Now, they're at it again, only this time it's to eke out any return they can.
Yields on Japanese debt have been pinned near zero ever since the Bank of Japan embarked on its latest attempt, in April 2013, to end the two decades of stagnation that followed those go-go years. Europe isn't much of an option, as yields turned negative this year on the region's own quantitative easing.
So why the U.S.? For one, with the Federal Reserve poised to raise interest rates, Treasuries offer the highest yields among debt from the world's most-industrialized economies. Then there's the dollar, whose meteoric rise against virtually every currency has made U.S. assets even more appealing. HSBC Holdings Plc says Japanese investors may funnel $300 billion into Treasuries over the next two to three years, double the pace of the nation's purchases since 2012.
"The BOJ is crowding out private investors," said Yusuke Ito, a fund manager at Mizuho Asset Management, which oversees $33 billion in Tokyo. "They have to find alternatives."
Mizuho's overseas bond unit, which stepped up buying of Treasuries in mid-2014, has signed up more clients looking for higher-yielding alternatives to Japanese debt, he said.
Japan first began to exert its influence in the U.S. government bond market more than three decades ago, when its booming export-driven economy produced trade surpluses that it then plowed into Treasuries year after year.
Creditor nation
Japan has since built a stake of $1.23 trillion, making it America's second-largest overseas creditor, just behind China's $1.24 trillion.
For the U.S. government, maintaining Japanese demand in the $12.6 trillion market for Treasuries is more important than ever, particularly after China pared its own holdings last year by the most on record and as the Fed prepares to raise rates.
The good news is that Japanese purchases are poised to accelerate. Of the $500 billion that investors will pull from Japan's debt market to put abroad through 2017, about 60 percent will flow into Treasuries, said Andre de Silva, HSBC's Hong Kong-based head of global emerging-markets rates research.
Much of the allure has to do with the U.S. tightening monetary policy at a time when more than a dozen nations around the world are cutting rates or increasing stimulus to boost growth. The European Central Bank this month followed Japan in buying government bonds to pump money into its economy.
Yield premium
As a result, 10-year Treasuries yielded as much as 1.2 percentage points more than the average for Group of Seven countries last week, the biggest premium since 2006. Compared with German bunds, the advantage reached the most in more than 25 years.
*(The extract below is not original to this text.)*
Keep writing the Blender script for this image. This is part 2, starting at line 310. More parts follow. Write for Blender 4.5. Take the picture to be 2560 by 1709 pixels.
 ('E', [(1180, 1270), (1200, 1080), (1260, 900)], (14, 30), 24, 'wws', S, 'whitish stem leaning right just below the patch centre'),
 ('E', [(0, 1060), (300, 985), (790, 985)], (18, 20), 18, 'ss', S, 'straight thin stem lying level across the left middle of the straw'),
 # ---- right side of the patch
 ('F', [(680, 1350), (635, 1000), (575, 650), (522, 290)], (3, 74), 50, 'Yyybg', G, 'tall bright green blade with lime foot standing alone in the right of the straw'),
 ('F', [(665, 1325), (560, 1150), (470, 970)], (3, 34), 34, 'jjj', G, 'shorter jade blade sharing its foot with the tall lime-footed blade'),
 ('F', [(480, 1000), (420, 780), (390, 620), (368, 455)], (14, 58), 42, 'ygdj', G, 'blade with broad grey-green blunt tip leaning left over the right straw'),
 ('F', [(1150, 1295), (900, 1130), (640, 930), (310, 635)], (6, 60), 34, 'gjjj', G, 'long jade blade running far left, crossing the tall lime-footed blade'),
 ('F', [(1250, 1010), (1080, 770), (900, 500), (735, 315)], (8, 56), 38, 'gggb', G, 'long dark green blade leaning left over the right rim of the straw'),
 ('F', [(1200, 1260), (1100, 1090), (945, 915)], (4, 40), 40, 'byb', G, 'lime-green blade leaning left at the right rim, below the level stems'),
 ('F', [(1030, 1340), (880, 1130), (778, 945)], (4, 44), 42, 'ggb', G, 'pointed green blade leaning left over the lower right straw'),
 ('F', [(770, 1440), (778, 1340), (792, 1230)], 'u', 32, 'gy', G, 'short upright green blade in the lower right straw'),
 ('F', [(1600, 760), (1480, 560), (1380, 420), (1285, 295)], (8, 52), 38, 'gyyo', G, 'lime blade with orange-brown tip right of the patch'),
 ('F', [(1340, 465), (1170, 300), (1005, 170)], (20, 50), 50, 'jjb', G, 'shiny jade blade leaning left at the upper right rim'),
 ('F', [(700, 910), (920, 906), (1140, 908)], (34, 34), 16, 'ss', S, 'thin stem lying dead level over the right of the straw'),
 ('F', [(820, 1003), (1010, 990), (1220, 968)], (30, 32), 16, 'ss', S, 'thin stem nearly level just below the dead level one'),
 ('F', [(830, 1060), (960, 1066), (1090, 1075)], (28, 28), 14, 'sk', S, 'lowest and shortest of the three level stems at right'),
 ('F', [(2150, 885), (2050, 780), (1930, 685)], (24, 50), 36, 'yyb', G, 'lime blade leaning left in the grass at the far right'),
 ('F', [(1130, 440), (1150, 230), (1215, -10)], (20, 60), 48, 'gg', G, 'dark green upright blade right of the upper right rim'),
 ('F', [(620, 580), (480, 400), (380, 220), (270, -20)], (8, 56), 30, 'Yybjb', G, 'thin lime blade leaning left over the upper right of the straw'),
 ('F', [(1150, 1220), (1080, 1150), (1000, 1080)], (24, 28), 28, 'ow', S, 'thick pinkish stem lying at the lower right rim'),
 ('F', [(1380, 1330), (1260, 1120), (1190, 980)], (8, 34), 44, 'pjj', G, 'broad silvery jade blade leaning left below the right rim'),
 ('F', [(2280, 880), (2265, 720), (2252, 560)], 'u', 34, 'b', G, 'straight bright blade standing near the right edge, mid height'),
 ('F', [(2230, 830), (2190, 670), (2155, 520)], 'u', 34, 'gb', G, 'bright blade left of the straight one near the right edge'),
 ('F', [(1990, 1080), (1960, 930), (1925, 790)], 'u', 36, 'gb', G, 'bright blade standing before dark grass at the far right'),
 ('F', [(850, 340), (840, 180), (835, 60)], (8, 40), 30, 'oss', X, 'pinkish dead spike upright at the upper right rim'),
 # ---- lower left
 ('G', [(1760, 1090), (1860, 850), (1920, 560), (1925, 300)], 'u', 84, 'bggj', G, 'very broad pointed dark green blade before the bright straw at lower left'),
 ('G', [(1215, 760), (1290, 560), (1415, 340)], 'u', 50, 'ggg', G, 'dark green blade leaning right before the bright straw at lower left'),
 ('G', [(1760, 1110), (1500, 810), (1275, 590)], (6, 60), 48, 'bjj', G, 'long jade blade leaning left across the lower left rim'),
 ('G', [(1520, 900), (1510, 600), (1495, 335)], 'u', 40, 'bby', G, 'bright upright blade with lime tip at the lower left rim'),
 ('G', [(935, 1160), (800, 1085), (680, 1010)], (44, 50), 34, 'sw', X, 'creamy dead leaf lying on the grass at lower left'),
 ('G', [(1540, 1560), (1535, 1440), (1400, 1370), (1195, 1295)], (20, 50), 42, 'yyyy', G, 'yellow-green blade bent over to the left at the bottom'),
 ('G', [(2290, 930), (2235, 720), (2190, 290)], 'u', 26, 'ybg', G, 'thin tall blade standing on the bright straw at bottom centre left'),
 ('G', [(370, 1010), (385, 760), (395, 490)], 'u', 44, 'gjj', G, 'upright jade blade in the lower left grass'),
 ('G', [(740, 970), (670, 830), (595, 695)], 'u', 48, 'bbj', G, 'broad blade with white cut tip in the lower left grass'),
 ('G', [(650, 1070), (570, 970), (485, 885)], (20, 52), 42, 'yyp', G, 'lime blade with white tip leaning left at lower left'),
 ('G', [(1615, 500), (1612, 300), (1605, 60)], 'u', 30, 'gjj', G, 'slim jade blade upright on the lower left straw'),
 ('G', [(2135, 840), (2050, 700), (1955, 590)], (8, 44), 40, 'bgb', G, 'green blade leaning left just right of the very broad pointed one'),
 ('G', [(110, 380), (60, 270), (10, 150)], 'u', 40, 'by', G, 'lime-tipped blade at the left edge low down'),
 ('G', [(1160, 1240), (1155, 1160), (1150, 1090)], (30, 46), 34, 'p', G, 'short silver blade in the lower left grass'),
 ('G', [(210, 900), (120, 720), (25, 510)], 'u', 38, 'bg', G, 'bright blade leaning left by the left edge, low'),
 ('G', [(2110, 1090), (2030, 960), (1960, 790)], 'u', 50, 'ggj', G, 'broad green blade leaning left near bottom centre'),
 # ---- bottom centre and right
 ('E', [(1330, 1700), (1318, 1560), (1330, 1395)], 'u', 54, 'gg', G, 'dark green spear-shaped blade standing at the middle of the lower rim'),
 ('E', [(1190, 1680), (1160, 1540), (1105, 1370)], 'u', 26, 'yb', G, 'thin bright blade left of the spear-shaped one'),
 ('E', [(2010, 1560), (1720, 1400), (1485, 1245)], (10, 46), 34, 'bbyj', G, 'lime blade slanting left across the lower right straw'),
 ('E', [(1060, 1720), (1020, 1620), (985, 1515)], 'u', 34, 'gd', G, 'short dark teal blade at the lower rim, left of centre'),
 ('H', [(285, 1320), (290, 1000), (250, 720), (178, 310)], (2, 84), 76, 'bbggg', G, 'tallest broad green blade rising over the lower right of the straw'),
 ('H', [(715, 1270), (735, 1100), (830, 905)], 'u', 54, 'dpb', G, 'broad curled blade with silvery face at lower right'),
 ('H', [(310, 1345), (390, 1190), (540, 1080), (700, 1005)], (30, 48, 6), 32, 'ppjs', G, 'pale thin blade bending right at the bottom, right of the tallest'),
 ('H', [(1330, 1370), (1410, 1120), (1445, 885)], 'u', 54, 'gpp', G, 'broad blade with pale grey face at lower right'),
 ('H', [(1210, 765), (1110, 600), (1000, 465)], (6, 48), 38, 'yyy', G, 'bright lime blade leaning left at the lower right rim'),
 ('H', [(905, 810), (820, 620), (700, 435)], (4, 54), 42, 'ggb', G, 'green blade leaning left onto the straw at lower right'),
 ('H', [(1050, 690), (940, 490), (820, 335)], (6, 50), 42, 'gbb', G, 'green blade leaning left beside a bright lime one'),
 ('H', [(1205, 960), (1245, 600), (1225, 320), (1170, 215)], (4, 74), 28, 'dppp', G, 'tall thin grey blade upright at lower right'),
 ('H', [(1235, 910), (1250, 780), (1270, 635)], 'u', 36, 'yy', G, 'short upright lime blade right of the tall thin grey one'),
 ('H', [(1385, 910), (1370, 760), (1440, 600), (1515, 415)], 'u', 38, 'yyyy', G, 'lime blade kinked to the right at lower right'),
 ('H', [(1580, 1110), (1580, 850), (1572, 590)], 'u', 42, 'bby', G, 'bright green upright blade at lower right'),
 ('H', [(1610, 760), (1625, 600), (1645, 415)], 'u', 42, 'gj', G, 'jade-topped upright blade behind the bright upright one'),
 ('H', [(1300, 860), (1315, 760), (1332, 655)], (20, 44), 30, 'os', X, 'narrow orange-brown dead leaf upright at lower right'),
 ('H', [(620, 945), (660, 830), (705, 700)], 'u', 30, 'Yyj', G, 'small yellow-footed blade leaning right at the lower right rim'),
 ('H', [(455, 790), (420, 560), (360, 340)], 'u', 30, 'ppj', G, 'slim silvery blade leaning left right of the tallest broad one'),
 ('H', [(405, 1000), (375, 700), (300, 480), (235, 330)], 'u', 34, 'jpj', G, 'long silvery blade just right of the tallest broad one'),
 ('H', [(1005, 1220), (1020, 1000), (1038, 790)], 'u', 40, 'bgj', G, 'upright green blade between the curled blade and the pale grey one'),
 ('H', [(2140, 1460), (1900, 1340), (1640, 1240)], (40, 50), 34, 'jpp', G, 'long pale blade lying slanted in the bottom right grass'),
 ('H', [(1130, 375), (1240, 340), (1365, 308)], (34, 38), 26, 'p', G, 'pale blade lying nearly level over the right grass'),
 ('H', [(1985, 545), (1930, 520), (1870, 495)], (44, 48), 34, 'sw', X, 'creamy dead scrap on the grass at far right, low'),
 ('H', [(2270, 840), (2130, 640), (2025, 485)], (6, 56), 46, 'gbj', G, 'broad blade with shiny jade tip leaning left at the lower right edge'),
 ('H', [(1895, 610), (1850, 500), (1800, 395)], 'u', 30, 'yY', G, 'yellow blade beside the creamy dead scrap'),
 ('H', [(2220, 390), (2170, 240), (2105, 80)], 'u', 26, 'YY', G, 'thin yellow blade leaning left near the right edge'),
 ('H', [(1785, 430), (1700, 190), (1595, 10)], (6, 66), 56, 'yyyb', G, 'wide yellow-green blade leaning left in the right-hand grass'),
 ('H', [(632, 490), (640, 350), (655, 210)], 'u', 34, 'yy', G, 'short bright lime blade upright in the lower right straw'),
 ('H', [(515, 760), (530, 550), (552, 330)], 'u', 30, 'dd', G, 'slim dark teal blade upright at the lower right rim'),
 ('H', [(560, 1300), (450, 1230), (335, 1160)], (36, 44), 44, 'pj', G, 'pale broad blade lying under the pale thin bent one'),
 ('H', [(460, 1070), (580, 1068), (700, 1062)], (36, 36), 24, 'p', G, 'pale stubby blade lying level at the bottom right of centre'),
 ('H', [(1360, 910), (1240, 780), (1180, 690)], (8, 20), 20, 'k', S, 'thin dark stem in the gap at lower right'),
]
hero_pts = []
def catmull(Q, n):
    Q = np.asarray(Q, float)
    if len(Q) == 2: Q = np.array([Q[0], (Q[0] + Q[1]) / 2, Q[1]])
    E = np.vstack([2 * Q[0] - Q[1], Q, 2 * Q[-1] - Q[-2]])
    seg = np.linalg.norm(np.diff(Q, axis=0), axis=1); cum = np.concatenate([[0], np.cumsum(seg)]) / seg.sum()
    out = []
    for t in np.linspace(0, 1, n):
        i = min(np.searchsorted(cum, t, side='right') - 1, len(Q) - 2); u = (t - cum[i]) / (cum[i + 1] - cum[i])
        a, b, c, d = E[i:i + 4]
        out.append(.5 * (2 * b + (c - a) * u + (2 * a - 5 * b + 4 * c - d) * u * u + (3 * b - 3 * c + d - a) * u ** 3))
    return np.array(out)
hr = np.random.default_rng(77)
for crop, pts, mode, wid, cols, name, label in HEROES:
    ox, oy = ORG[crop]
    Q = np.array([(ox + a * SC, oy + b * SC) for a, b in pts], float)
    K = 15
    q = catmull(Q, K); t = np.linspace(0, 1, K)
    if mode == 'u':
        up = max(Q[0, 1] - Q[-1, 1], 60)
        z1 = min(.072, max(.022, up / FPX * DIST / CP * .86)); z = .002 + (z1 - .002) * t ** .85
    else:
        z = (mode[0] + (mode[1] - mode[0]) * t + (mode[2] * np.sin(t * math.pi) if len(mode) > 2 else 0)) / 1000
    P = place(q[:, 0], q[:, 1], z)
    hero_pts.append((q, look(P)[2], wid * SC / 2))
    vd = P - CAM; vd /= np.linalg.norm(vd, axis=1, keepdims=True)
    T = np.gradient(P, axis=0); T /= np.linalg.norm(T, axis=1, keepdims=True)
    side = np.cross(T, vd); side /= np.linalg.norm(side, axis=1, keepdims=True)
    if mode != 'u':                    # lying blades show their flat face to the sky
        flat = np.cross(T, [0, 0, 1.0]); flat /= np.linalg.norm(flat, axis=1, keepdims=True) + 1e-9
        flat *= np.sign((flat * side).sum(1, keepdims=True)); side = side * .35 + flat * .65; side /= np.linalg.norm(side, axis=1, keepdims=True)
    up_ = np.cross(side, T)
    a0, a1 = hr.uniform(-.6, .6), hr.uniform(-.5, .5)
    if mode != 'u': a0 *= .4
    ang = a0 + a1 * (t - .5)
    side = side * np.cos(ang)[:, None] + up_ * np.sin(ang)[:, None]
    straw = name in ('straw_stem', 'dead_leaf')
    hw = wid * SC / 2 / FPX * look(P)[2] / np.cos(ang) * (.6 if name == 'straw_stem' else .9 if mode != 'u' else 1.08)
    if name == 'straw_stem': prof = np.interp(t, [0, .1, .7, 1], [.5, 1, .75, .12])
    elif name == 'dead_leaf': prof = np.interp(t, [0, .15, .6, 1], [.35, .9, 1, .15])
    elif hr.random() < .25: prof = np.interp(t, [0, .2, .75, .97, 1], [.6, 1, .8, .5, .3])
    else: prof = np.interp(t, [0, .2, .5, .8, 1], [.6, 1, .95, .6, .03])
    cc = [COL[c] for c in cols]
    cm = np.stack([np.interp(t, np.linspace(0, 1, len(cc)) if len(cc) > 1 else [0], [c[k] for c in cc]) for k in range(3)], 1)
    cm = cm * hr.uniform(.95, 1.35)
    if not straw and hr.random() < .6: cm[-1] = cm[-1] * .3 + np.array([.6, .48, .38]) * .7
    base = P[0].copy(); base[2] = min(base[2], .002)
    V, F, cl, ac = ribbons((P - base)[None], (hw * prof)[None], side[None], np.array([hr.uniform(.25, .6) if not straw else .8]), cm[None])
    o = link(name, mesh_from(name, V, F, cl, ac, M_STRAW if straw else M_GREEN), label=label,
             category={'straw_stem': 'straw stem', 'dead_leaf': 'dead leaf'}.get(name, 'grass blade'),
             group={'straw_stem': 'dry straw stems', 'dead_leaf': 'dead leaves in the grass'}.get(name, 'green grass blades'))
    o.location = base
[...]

The U.S. 10-year note yielded 2.09 percent as of 7:54 a.m. in London.
"U.S. Treasuries are more attractive than other markets," Yoshiyuki Suzuki, the head of fixed income at Fukoku Mutual Life Insurance Co., which oversees about $52 billion, said from Tokyo. Fukoku has lifted its foreign bond holdings, composed mostly of Treasuries, to more than 20 percent of assets at the end of December, from about 18 percent a year earlier, he said.
And it's not as if investors in Japan have much choice at home. Under Governor Haruhiko Kuroda, the BOJ is buying 80 trillion yen ($659 billion) of debt a year, pushing down yields and constricting available supply.
The BOJ already owns more than 20 percent of Japan's government bonds. At least 60 percent of the $8.28 trillion market, including notes due as far out as a decade, yield less than 0.5 percent, data compiled by Bloomberg show.